# Exercise details:
Set down exactly the lines from the one with "were 1280x720 pixels." to the one with "part('wall_band', band(1.926, 2.023, 0.030), M['band'])['label']", both included, and no line outside that range.

# Information shown:

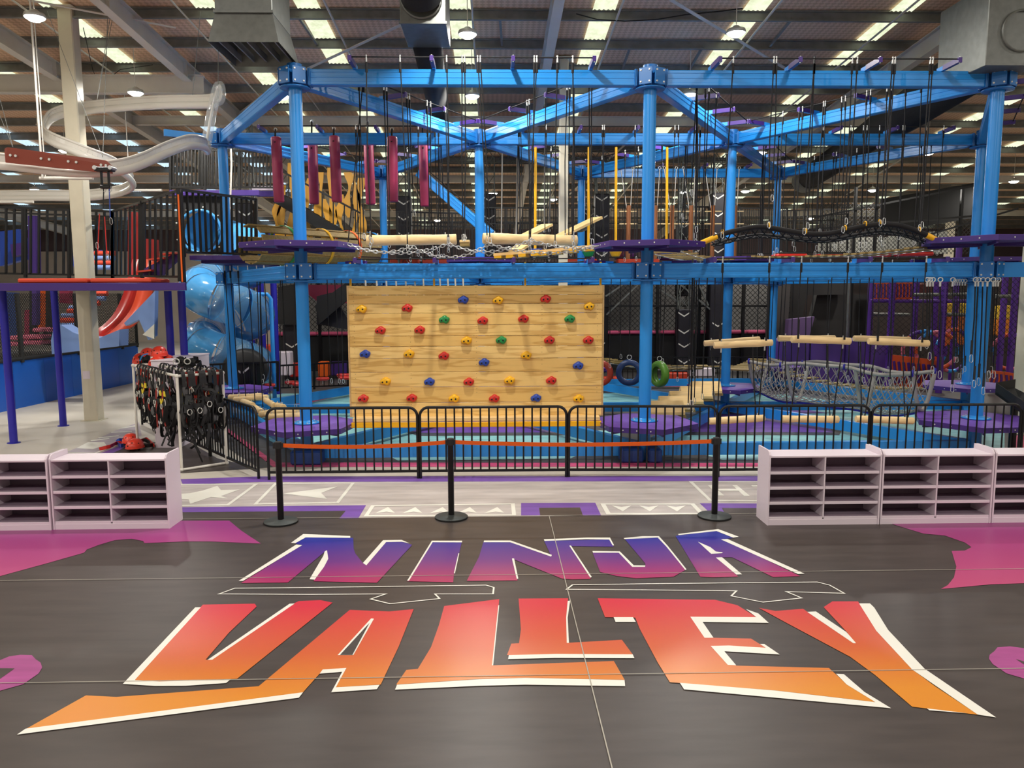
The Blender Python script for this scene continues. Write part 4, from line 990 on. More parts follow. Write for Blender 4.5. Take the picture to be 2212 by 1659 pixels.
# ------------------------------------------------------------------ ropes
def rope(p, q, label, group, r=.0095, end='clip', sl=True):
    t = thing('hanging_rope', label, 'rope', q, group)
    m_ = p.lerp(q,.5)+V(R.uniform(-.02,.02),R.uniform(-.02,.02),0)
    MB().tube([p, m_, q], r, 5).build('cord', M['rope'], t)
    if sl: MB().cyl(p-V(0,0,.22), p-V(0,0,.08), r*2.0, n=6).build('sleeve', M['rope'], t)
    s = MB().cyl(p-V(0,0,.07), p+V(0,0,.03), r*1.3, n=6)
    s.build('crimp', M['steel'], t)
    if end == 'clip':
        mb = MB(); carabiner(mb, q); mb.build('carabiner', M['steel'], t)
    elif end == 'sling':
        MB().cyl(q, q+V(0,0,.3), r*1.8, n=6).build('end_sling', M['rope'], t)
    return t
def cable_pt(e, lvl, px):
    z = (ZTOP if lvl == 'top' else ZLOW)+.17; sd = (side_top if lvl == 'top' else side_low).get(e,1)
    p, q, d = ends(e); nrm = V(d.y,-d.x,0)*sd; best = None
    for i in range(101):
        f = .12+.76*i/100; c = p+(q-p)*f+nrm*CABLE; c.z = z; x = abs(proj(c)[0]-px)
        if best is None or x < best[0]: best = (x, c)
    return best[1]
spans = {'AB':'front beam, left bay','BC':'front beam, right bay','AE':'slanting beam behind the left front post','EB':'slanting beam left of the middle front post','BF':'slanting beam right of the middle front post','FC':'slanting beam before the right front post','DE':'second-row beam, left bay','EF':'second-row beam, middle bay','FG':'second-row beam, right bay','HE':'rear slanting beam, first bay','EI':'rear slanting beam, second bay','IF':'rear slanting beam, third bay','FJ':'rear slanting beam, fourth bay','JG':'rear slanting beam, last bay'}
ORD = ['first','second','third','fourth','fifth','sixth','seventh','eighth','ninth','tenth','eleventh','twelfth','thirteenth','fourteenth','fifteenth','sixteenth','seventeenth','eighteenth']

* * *

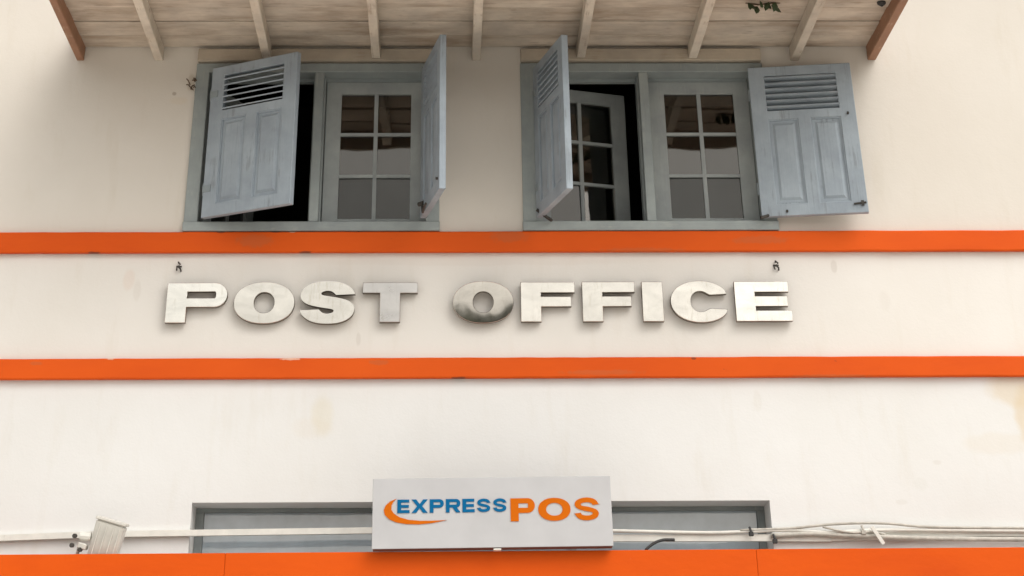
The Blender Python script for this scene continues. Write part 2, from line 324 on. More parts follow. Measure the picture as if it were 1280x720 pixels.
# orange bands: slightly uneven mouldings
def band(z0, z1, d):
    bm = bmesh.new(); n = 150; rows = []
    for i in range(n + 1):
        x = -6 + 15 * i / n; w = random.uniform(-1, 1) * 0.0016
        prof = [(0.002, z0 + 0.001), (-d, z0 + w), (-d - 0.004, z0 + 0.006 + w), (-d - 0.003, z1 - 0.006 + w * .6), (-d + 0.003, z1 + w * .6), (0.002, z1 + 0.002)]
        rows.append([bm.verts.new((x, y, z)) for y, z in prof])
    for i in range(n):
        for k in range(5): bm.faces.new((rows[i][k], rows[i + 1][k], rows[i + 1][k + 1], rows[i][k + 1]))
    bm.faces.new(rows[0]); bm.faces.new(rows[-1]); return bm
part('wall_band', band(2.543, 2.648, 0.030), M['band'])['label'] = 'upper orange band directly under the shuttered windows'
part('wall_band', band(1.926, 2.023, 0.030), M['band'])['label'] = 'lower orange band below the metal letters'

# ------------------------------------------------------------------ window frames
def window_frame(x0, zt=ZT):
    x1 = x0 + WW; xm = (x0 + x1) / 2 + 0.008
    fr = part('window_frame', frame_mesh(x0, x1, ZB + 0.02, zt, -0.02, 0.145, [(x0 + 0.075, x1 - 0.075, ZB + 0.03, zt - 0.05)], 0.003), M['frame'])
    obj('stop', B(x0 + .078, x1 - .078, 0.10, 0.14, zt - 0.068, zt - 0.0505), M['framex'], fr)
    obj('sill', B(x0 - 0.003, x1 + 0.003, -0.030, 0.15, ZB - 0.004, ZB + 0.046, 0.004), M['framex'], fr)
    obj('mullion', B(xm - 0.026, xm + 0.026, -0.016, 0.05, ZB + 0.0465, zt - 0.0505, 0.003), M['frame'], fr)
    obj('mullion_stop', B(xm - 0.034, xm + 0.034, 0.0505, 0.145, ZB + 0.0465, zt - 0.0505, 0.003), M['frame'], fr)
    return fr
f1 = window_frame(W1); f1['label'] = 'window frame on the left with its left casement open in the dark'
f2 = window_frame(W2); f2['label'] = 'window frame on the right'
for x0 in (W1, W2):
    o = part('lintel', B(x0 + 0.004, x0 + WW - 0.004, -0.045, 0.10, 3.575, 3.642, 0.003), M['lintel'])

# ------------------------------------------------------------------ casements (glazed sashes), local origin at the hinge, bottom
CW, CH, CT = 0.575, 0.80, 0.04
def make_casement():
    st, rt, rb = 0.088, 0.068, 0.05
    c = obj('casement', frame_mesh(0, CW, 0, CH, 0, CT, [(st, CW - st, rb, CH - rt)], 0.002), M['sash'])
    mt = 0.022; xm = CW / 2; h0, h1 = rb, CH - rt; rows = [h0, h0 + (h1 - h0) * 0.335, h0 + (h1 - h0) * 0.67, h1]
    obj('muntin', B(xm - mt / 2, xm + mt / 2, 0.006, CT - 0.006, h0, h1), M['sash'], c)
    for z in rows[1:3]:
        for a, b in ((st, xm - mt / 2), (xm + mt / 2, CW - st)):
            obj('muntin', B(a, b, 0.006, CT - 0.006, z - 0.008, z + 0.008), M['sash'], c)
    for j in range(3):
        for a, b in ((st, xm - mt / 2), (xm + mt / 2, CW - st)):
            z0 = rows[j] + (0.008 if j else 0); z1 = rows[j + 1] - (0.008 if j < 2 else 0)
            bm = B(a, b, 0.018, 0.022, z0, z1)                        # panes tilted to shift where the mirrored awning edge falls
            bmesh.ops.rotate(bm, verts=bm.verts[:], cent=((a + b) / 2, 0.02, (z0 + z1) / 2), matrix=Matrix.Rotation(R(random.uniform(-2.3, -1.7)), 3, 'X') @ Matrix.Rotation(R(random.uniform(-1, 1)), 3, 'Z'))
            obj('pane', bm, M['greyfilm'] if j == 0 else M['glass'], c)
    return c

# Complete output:
The Blender Python script for this scene continues. Write part 2, from line 324 on. More parts follow. Measure the picture as if it were 1280x720 pixels.
# orange bands: slightly uneven mouldings
def band(z0, z1, d):
    bm = bmesh.new(); n = 150; rows = []
    for i in range(n + 1):
        x = -6 + 15 * i / n; w = random.uniform(-1, 1) * 0.0016
        prof = [(0.002, z0 + 0.001), (-d, z0 + w), (-d - 0.004, z0 + 0.006 + w), (-d - 0.003, z1 - 0.006 + w * .6), (-d + 0.003, z1 + w * .6), (0.002, z1 + 0.002)]
        rows.append([bm.verts.new((x, y, z)) for y, z in prof])
    for i in range(n):
        for k in range(5): bm.faces.new((rows[i][k], rows[i + 1][k], rows[i + 1][k + 1], rows[i][k + 1]))
    bm.faces.new(rows[0]); bm.faces.new(rows[-1]); return bm
part('wall_band', band(2.543, 2.648, 0.030), M['band'])['label'] = 'upper orange band directly under the shuttered windows'
part('wall_band', band(1.926, 2.023, 0.030), M['band'])['label'] = 'lower orange band below the metal letters'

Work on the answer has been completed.